The Commerce Department’s report showed retail sales grew 0.7% last month against expectations of a 0.4% rise, suggesting the US economy remains strong. While traders’ bets of a pause on hikes by the Federal Reserve next month stayed intact at 89% after the data, analysts said investors were worried that rates could stay at current levels for longer than previously anticipated.

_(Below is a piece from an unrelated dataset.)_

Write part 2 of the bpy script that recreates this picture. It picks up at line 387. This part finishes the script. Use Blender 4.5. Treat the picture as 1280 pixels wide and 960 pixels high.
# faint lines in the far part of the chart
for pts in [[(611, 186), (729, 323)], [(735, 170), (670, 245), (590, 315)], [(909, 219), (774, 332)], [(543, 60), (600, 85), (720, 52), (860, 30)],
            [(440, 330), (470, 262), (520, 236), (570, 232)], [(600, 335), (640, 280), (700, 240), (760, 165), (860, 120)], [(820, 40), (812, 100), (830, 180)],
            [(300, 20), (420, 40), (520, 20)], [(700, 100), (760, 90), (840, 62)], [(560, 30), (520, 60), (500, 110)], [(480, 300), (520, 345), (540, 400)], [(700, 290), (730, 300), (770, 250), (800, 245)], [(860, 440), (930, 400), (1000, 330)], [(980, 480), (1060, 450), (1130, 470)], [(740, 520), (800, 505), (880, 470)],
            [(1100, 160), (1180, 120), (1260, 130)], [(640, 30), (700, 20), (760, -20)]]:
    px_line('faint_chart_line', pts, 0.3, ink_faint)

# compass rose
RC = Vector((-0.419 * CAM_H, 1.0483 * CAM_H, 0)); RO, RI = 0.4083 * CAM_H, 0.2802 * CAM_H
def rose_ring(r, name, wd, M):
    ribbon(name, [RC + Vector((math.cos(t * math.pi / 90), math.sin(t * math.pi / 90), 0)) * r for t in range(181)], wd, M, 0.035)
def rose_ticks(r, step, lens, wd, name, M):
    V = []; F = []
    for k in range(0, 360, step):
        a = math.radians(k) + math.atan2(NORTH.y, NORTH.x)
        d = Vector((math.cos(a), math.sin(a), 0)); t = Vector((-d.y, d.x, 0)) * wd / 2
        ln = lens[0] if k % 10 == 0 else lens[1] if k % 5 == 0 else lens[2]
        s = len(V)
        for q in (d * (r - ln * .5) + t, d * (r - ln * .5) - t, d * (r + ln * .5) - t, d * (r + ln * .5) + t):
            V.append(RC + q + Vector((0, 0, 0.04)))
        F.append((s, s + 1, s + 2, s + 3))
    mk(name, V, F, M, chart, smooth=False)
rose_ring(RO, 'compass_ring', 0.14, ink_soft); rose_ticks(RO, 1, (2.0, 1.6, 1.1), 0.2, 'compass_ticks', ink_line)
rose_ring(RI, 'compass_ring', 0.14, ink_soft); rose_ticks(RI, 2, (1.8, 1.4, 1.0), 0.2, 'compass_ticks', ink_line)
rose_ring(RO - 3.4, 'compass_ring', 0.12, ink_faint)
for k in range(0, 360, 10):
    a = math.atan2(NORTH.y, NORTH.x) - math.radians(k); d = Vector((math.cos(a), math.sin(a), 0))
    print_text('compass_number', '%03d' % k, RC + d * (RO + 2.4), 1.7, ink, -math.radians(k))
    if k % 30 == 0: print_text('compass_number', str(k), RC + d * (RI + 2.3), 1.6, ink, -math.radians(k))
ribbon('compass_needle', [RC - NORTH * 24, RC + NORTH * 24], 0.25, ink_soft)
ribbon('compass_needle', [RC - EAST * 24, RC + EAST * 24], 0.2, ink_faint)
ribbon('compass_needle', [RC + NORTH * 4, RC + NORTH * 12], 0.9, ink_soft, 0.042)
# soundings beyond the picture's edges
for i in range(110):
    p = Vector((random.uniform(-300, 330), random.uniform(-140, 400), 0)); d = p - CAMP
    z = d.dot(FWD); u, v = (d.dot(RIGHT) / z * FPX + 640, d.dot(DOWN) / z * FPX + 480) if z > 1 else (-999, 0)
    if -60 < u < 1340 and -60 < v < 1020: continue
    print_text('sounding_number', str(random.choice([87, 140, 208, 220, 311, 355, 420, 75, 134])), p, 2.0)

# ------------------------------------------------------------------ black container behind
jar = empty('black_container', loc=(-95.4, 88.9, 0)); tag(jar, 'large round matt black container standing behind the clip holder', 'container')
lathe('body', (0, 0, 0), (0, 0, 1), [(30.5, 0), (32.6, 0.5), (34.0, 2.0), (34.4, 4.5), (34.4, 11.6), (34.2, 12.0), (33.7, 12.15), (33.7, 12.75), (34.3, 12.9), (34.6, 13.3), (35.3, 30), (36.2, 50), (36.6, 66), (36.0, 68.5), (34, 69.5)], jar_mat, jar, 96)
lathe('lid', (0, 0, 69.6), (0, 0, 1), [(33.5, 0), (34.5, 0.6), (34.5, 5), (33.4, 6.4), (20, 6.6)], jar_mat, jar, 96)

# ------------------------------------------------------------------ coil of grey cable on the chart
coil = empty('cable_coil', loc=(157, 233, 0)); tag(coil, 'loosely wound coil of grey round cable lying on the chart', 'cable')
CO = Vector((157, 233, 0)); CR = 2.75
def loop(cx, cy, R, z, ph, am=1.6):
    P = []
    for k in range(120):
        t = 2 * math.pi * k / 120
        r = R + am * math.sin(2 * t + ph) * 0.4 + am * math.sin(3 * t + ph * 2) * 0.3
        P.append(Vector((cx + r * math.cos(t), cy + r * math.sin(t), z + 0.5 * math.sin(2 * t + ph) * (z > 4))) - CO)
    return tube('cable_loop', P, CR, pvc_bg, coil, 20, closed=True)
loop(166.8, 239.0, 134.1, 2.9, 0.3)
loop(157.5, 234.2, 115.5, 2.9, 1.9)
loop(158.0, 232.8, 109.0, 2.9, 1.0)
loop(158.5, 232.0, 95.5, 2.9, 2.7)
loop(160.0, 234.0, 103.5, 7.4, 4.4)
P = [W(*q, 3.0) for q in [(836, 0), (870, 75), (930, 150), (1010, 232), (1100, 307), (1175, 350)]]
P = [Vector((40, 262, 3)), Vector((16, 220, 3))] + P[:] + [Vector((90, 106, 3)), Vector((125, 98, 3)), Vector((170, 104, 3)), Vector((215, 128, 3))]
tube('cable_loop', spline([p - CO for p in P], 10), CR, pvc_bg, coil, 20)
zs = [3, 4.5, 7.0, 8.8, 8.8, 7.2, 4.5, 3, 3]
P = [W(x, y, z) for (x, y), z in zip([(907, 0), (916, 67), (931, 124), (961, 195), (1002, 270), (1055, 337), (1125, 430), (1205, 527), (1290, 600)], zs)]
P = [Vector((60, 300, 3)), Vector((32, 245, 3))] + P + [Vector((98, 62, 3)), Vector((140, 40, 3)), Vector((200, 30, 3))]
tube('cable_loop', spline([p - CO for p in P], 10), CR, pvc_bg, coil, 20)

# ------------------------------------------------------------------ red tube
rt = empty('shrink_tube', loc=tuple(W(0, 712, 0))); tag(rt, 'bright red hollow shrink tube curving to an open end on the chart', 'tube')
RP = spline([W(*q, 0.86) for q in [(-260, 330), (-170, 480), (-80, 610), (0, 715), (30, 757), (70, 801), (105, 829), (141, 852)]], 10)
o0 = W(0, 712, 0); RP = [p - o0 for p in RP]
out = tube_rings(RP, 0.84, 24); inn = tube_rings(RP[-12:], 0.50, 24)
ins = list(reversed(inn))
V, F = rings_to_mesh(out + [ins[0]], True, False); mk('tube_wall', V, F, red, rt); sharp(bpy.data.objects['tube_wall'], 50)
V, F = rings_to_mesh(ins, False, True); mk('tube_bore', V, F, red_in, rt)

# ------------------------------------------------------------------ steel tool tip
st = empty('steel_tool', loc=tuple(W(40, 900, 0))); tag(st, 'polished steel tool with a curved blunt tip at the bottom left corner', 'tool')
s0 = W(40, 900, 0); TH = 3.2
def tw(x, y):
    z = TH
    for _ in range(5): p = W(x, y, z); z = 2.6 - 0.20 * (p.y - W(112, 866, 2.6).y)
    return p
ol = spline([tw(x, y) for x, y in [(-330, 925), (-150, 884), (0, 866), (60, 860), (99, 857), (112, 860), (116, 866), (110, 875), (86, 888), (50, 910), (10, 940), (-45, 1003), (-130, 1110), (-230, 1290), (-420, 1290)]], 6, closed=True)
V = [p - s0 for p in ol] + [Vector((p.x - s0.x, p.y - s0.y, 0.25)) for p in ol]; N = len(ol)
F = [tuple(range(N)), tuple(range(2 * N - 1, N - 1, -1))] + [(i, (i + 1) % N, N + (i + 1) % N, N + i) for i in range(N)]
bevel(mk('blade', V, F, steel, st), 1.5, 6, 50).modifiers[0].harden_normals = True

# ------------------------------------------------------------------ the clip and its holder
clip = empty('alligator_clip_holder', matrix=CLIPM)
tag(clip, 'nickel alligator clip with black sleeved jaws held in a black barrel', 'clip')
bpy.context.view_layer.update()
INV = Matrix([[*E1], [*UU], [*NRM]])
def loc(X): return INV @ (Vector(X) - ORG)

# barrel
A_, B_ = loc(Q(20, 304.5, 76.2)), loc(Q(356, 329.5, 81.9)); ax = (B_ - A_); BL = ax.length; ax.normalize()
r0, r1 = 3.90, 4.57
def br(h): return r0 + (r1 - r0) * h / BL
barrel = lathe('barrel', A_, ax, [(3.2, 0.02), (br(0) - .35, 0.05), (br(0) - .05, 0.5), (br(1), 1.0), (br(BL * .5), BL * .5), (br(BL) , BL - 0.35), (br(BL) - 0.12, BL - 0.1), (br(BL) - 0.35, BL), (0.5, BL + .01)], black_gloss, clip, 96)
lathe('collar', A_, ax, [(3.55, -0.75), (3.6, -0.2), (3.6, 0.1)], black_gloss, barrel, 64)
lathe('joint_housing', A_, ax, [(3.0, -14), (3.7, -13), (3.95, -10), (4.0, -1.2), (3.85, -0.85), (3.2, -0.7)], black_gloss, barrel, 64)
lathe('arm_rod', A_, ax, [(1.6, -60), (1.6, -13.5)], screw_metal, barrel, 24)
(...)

Also weighing on markets, JPMorgan Chase, Bank of America and Wells Fargo dropped between 1.8% and 2.4% after a report said ratings agency Fitch could downgrade multiple banks. “The story from Fitch about potential downgrades to multiple US banks (is) weighing on sentiment,” said Michael James, managing director of equity trading at Wedbush Securities. “You combine that with the retail sales figures this morning that we’re a little hotter than estimates, (it) furthers the potential higher for longer rates scenario from the Fed.” Shares of regional lenders PacWest Bancorp, Zions Bancorporation and Western Alliance Bank fell between 3% and 6.3% after the Federal Deposit Insurance Corp’s latest regulatory overhaul proposal. The S&P 500 banking index hit a one-month low, last down 2.2%, while the KBW regional banking index slipped 2.2%.
All major 11 S&P 500 sectors declined, with energy stocks leading losses on weaker crude prices.

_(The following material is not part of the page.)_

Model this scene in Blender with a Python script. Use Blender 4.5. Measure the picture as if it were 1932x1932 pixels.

Technology stocks fared better, thanks to a 2.2% rise in shares of Nvidia after UBS and Wells Fargo lifted their price targets on the stock.
US-listed shares of Chinese companies JD.Com, Alibaba Group and Bilibili slid between 2.2% and 4.6% after another round of disappointing economic data from China which prompted Beijing to cut key policy rates.
At 12:04 p.m. ET, the Dow Jones Industrial Average was down 256.98 points, or 0.73%, at 35,050.65, the S&P 500 was down 30.25 points, or 0.67%, at 4,459.47, and the Nasdaq Composite was down 71.07 points, or 0.52%, at 13,717.26. Among other stocks, General Motors fell 1.7% after Berkshire Hathaway cut its stake in the automaker. Warren Buffett’s Berkshire disclosed a new investment in homebuilder D.R. Horton and Lennar Corp, lifting their shares up 2.3% and 1.6%, respectively.